São as contas para pagar e o desgaste do vaivém casa/trabalho, que levam tantas vezes os pais a desistirem de uma conversa à volta da mesa, sem telemóveis ou uma televisão que desvie a atenção de todos. Numa cabeça cheia de cansaço já não cabe essa parte, diria eu, saborosa de uma gargalhada que se partilha com os sabores que embalam o regresso da família ao ninho. É toda uma nova realidade.
O tempo em que os filhos se fecham no quarto, agarrados à net e a uma ilusão que está muito longe da realidade. Sem qualquer supervisão, causa sempre danos, que não sabemos perceber, nem conseguimos resolver.
O caso de Vagos, confesso, deixou-me perturbado. Que vida é esta a nossa, onde um filho de uma família de classe média alta, instruída e aparentemente feliz, pega numa pistola para matar a mãe e tenta depois simular um assalto? Onde é que estamos todos a falhar?
Podemos empurrar responsabilidades para o lado, a começar pela escola, e não perceber que a solução para famílias mais funcionais e crianças mais completas e felizes passa muito pelos pais. Passa por nós.
Obviamente, a escola tem aqui um papel, muito importante, mas não chega. O debate sobre o uso dos telemóveis nas escolas já nos mostrou que a proibição devolveu a alegria aos recreios, fez os alunos mudarem de atitude e partilharem tudo em espaços onde antes nem sequer se conheciam e imperava o silêncio, com todos de olhos nos ecrãs.
Um professor contou-me que na escola dele havia uma mesa de ping-pong com uma caixa de bolas, que estavam ali, novas, há anos. Um dia, esse em que acabaram os telemóveis, os alunos descobriram a mesa, as bolas, o jogo, a emoção da partilha. Agora, tem de andar sempre a comprar novas bolas e a arranjar a mesa que se cansa de tanto jogo. Fica mais caro, mas eles estão mais felizes. Parece simples, mas é isto.

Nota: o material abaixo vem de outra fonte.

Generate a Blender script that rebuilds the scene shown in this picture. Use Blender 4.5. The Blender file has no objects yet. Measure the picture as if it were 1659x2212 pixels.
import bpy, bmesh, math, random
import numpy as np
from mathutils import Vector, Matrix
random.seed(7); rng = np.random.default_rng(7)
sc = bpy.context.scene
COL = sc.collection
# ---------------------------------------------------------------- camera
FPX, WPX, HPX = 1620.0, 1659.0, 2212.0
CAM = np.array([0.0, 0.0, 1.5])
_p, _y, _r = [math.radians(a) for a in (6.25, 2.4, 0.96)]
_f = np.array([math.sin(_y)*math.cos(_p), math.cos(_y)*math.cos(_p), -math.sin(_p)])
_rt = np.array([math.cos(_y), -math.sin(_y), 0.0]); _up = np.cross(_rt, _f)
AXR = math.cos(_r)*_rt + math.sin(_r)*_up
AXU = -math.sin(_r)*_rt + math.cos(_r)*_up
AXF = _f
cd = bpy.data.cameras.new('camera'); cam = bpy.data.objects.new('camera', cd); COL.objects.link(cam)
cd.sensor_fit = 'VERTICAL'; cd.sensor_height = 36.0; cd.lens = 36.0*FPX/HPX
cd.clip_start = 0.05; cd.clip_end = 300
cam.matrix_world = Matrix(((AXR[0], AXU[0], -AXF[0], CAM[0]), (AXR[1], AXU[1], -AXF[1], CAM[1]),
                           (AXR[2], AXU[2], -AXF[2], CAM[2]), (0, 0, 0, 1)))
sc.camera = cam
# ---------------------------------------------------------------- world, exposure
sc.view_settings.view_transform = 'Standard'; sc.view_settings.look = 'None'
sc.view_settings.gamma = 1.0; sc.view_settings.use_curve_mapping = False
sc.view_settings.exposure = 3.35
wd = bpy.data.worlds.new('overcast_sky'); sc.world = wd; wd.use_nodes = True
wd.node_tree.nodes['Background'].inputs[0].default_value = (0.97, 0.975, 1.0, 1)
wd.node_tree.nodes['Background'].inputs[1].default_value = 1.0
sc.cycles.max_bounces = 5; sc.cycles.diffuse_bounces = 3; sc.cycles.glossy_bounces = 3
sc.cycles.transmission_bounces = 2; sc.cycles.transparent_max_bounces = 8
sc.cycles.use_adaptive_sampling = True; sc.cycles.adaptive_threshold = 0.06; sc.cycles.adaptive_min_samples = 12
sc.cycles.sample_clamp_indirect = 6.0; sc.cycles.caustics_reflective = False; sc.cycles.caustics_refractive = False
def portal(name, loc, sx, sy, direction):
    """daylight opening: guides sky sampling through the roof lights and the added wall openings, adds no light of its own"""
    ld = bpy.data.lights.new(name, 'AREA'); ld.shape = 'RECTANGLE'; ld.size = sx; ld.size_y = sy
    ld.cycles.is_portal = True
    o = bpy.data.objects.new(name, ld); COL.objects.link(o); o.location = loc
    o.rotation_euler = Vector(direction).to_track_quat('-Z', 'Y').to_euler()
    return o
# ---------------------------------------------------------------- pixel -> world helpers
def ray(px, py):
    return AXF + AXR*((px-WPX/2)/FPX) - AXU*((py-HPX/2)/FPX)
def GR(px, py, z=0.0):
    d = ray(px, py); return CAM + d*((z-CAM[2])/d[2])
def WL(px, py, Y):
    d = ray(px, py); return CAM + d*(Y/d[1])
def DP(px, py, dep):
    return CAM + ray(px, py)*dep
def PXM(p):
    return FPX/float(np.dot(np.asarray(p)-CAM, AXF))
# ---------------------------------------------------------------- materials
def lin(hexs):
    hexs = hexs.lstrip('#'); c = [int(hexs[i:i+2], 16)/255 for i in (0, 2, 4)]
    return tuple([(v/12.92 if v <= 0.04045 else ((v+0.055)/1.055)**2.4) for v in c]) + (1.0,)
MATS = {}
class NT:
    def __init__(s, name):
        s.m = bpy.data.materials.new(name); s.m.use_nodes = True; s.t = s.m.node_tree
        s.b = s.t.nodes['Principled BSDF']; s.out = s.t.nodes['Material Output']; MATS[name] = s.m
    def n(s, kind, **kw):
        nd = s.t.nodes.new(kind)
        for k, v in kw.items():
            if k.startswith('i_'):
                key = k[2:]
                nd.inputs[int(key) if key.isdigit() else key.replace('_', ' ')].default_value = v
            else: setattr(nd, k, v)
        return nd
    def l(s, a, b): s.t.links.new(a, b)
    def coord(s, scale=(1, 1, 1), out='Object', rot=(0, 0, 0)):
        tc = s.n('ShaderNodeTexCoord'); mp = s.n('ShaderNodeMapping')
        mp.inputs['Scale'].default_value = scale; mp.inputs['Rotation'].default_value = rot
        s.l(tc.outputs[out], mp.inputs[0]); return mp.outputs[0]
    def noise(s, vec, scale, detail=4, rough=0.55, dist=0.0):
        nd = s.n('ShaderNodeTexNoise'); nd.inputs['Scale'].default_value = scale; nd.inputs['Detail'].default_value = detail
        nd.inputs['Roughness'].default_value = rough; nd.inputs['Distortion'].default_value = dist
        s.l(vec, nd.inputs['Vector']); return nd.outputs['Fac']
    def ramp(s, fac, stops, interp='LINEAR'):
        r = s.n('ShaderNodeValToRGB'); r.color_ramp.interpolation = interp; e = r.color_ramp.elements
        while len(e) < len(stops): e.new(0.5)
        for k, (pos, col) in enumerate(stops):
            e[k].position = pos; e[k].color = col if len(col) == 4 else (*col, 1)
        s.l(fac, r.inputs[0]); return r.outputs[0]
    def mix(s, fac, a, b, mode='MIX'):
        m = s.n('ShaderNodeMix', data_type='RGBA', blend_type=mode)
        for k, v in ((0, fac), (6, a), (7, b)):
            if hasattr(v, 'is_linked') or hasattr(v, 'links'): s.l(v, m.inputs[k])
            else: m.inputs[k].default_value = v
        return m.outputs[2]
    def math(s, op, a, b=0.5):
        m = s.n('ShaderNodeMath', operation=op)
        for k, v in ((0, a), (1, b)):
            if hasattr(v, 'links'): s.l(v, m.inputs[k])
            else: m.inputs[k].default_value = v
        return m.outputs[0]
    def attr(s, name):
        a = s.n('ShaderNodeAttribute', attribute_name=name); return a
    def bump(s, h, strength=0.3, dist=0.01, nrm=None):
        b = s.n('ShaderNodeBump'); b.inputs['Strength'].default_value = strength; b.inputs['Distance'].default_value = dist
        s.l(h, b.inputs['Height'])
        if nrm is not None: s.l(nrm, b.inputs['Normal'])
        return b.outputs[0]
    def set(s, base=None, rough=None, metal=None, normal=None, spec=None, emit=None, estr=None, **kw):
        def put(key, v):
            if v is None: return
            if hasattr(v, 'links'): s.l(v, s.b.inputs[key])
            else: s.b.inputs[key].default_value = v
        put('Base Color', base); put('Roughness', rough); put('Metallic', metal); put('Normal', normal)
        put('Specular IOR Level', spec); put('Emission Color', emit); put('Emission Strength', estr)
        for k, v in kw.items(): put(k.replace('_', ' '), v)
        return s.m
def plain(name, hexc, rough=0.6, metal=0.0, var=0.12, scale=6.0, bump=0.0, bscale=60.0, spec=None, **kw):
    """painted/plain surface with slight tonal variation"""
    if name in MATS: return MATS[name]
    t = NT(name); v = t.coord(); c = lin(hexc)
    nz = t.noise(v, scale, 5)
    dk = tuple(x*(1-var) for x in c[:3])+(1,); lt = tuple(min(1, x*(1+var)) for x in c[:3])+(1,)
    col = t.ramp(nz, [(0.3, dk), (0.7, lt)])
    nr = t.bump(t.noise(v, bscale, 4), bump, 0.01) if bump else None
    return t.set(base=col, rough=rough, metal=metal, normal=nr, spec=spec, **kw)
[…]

Sabemos que em casa há um esforço grande para limitar este acesso perigoso a uma tecnologia que leva as crianças, os jovens e os menos jovens para um mundo irreal, onde tudo se torna mais violento e perigoso. O diabo não são as tecnologias, mas sim a forma como as deixamos tomar conta da nossa vida real. Como diz o chavão, o sim ou não de permitirmos que a nossa vida, a nossa família se transforme, está tantas vezes à distância de um clic. Lembrando a máxima que ainda está nas paredes de alguns cafés, daqueles onde se come bem e há cerveja na temperatura certa: "Não temos wi-fi", conversem e bebam.